E continuei afundando, sem saber se estava nadando para baixo ou para a superfície, confuso. Na falta de encontrar a superfície, queria encontrar o fundo, que também me faltava. Passei a enfrentar a realidade da morte próxima, e quando não suportava mais o esforço, passei a desejar a própria morte como meu descanso merecido e almejado.

Mas a morte não veio. Veio a superfície, a dor, a inércia. Não sabia o que fazer, e nem sequer tentei fazer o que sabia que deveria. Eu via a margem passando enquanto a corrente me levava, mas a margem me era estranha.

De qualquer forma, saber que tinha voltado tanto no percurso foi muito frustrante. Em alguns momentos senti alguma força, e imaginei que teria a meu favor o fato de já haver passado por aquela parte do rio. Mas tudo me era estranho, talvez porque quando estive nesta parte do rio, muito tempo atrás, eu enxergava o rio com outros olhos, ou quem sabe seria o tempo que havia mudado tanto o rio, as margens, ou eu próprio.
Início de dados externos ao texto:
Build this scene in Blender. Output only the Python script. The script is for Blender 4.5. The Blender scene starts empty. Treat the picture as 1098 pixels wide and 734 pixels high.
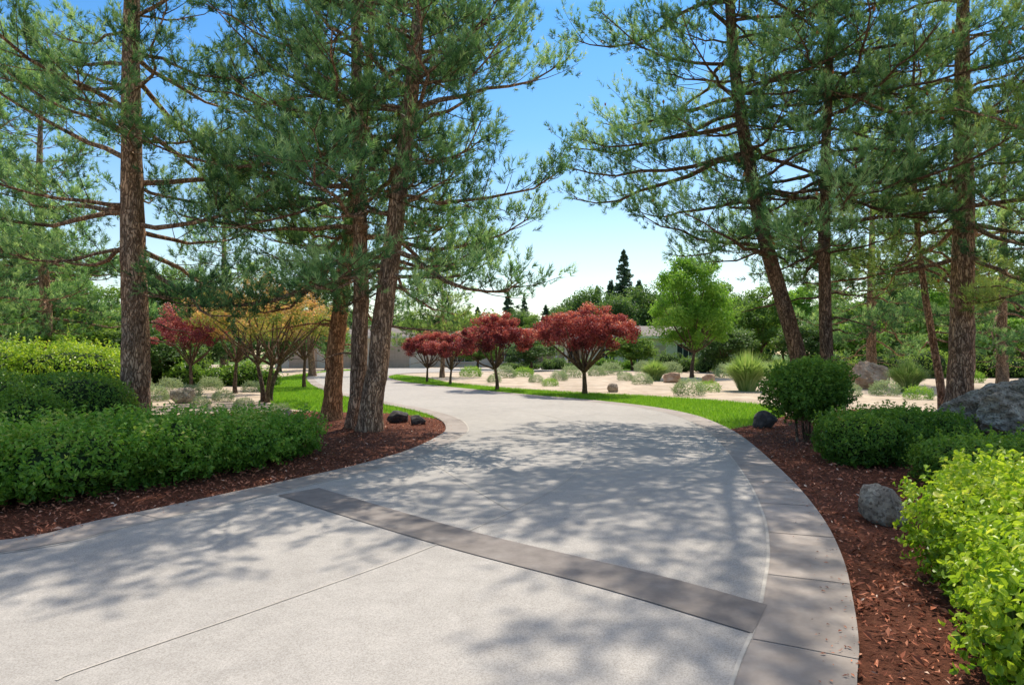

Seguir o mesmo caminho, mas de forma diferente, me colocou cada vez mais em lugares estranhos e inesperados, e isto me incomodava, porque eu buscava alguma referência conhecida, algo com que eu já soubesse lidar.

Eu tentava subir o rio da forma como achava que sabia, mas todas as vezes acabava chegando no mesmo ponto, pois por vezes eu subia o rio para apenas descer novamente, ou às vezes até um pouco mais.

Até que eu compreendi que seguindo o caminho dantes percorrido da forma como eu havia feito antes, não me levaria aonde eu pretendia chegar, mas apenas e tão somente onde eu estava naquele momento.

Foi quando comecei a ver que outras pessoas estavam estabelecidas na margem do rio, e que estavam no mesmo ponto do rio que eu já havia atingido, sem no entanto estarem de qualquer forma tão preparadas como eu estava. Eu já havia subido e descido várias vezes, passando por aquela parte do rio sem prestar muita atenção. Aquelas pessoas, no entanto, estavam lá e se sentiam em casa, não queriam mais ou menos do que haviam conquistado, e me olhavam como o estranho que para elas eu era. Mais ainda, quando elas me viam frustrado por estar ali, se sentiam feridas em seu orgulho, pois estar lá para elas era uma vitória. Quando viam que eu me sentia derrotado por estar ali, sentiam-se ofendidas. De qualquer forma, tive que sair para a margem, me estabelecer ainda que temporariamente, até conseguir novas forças, e mais recursos para continuar minha subida.

Estando na margem eu evito olhar para o rio, evito até pensar que o rio está lá. Eu tento evitar a dolorida consciência de que alguns estão lá no rio, alguns subindo, outros lutando para ao menos permanecer no mesmo ponto. Mais ainda, tento evitar pensar noutros que, tendo subido comigo, já se encontram muito mais perto da nascente.

De fato, daqueles com quem estive lá em cima, alguns subiram além daquele ponto, poucos permaneceram, a maioria desceu, alguns ainda estão descendo.

Ainda estou aqui, na margem. Estou construindo as novas ferramentas através das quais vencerei o rio, mas agora quando as faço, tenho uma visão diferente das necessidades e dificuldades, e também das minhas fragilidades. Minhas novas ferramentas são melhores, mais seguras, mais eficientes. Ainda não estou realizando sonhos, estou apenas trabalhando com um objetivo. Minha grande dificuldade ainda é desviar o foco das grandes frustrações e desilusões que consomem a minha alma, e colocar força cada vez maior na construção dos meios necessários para a empreitada.

Tento também, neste momento, não prestar atenção àqueles que estão ao lado, rindo e falando sem compreender minha dor. Fico cabisbaixo, mas aproveito para enrijecer meu corpo, porque agora já sei a dura empreitada que tenho pela frente.

Tenho também plena consciência de que quando meu corpo e meu espírito estiverem sarados, (clamo a Deus para que isto ocorra rapidamente), e quando tiver todas as ferramentas que necessito, não vai adiantar procurar o velho rio. Aquele velho rio, de águas passadas, já não serve senão para que eu me lembre de todas as experiências que nele vivi.

Vou me atirar para o rio de águas frescas, com a ousadia de quem busca o novo, sempre atento para buscar a MINHA fonte. Eu sei que tenho que buscar realizar os meus próprios sonhos, porque pior do que ter que começar tudo de novo, seria chegar ao final e descobrir que percorri todo o caminho para realizar um sonho que não me pertence.